Welcome to The Good Stuff
Over the past 3 years, I’ve been delivering my Weekly Wrap to your inboxes. A deep dive into a topic where I’d attempt to pull on a thread and acquire some sort of useable wisdom to help us all live a happier, healthier life. I’ve loved every week, even 80% of the Friday mornings when I’d sit there and have no idea what I was going to write about. For now, the Weekly Wrap has run its course and I’m excited to change the format to bring you a succinct, bite-sized drop of goodness each week.
The Good Stuff.
There will be no strict structure to how I put this together. My goal is to bring you the things that bring me joy, challenge me and help me unroll the chaos that is our world in 2021. So let’s get to it.
The Good Stuff: Issue 1
A Thought
Does anyone else feel as though you are hesitating more than normal? After the last 12 months, I feel that many of us are biased towards inaction. We are waiting for our world to be shut down and come grinding to a halt again. We are all being passengers in our own lives. Sure, another shutdown is a potential outcome, yet we all know that a bias towards taking action, helps us to make good things happen.
My suggestion: Make the call, pull the trigger, do the thing.
A Question
What do you really want?
This is a question I am journalling on at the moment. What do I genuinely want? With all the chaos that general life throws our way, it’s easy to become lost in the noise and fall into a monotonous day to day existence. This question helps us align our desires with our actions, to move us in the direction we want to go.

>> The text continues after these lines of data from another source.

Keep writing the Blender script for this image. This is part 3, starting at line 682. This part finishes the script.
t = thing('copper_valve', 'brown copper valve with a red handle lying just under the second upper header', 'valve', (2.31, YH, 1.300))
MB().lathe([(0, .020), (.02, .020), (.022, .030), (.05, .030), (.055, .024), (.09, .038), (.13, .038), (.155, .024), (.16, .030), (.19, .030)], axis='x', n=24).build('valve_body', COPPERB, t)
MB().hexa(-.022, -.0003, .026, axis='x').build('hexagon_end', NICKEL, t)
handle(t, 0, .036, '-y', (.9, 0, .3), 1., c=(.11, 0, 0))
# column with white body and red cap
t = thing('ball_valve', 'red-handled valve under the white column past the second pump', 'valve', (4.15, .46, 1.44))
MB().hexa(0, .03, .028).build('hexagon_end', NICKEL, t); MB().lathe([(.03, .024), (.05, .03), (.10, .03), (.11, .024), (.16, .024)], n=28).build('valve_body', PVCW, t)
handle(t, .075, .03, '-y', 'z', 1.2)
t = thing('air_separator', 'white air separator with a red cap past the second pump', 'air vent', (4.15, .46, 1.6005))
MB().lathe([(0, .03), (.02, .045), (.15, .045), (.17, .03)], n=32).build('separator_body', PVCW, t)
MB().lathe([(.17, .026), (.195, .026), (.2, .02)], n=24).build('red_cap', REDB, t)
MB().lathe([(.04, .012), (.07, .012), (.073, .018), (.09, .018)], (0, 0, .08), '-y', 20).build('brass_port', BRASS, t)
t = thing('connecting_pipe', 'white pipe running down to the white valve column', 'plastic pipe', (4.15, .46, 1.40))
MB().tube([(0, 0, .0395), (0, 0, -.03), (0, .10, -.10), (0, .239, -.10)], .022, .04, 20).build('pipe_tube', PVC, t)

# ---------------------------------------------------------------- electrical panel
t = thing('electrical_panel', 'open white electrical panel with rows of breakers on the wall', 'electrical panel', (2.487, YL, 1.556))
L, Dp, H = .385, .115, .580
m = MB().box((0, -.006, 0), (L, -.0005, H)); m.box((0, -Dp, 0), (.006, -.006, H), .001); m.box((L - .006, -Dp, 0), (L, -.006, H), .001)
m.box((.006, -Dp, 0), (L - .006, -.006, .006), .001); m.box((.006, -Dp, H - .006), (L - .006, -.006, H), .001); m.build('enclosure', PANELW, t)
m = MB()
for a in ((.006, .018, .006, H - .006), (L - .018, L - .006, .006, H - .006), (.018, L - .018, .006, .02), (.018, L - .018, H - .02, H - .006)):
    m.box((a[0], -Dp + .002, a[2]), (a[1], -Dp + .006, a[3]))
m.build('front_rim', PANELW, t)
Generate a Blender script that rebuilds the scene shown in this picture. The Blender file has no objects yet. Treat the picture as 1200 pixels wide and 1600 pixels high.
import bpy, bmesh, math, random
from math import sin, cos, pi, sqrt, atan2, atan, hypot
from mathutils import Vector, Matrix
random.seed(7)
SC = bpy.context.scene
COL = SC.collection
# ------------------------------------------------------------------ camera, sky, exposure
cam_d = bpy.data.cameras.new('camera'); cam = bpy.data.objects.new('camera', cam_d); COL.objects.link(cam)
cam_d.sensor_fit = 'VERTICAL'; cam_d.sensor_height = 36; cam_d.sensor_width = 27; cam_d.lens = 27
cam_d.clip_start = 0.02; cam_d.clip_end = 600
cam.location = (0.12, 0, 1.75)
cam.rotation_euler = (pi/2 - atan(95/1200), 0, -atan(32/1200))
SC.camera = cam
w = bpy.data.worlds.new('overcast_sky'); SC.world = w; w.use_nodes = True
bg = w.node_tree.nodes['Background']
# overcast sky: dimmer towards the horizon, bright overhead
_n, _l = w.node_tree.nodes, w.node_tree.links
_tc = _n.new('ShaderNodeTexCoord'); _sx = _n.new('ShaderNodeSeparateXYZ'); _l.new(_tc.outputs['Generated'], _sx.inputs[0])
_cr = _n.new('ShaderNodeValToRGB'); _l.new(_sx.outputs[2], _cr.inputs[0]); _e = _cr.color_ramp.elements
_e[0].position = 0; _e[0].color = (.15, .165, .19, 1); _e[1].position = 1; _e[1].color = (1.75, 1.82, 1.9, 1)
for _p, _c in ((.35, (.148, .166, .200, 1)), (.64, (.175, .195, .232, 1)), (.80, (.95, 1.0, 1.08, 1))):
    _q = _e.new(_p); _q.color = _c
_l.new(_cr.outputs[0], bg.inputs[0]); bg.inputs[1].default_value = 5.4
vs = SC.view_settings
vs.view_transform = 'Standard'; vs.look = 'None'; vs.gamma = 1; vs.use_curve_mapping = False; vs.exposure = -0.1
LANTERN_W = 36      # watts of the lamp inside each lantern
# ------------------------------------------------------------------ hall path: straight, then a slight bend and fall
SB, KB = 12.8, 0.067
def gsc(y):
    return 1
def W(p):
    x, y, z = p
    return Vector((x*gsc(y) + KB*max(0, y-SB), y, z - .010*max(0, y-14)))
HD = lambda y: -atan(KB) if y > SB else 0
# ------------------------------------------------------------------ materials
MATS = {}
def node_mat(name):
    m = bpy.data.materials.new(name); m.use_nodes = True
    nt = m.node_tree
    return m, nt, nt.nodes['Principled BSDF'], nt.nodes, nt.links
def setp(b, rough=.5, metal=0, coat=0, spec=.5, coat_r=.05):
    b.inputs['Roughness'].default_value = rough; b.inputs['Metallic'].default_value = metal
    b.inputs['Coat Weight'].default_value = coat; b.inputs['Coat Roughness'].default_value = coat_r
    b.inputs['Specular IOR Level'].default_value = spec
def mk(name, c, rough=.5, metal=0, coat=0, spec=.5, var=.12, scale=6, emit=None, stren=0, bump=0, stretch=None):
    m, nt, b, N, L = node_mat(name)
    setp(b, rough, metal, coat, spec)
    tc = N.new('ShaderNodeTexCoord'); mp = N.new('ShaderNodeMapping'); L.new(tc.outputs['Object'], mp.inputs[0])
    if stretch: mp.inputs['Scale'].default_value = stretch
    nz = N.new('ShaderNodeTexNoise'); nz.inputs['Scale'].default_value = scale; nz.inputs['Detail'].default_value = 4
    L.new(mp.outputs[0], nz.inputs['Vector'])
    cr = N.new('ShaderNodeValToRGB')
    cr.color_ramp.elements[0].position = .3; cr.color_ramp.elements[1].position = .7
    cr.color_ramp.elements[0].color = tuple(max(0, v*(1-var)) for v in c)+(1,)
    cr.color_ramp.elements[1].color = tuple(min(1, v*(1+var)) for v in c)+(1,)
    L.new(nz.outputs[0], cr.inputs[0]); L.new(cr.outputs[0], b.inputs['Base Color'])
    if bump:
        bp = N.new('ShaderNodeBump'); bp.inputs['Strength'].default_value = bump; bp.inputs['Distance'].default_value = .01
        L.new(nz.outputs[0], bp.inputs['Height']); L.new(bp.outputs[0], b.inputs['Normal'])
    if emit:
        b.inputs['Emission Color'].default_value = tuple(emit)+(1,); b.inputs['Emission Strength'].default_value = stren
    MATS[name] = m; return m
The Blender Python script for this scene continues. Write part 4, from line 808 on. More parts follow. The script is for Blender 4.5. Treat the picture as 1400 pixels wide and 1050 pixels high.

Something you should care aboutWe are all incredibly biased. These biases affect everything from our decision making to our interactions with those around us. Here are 3 important biases that I believe we should all be aware of
1. Conservatism Bias: Where people favour prior evidence over new evidence or emerging information. People were slow to accept that the earth was round because they maintained their earlier understanding that the planet was flat.
2. Blind Spot Bias: Failing to recognise our own cognitive biases is a bias in itself. People notice cognitive and motivational biases much more in others than in themselves.
3. Recency Bias: The tendency to weigh the latest information more heavily than older data. Investors often think the market will always look the way it looks today and can make unwise decisions.
A suggestion
A book that dives into decision making and biases.
Superthinking: The Big Book Of Mental Models by Gabriel Weinberg & Lauren McCann.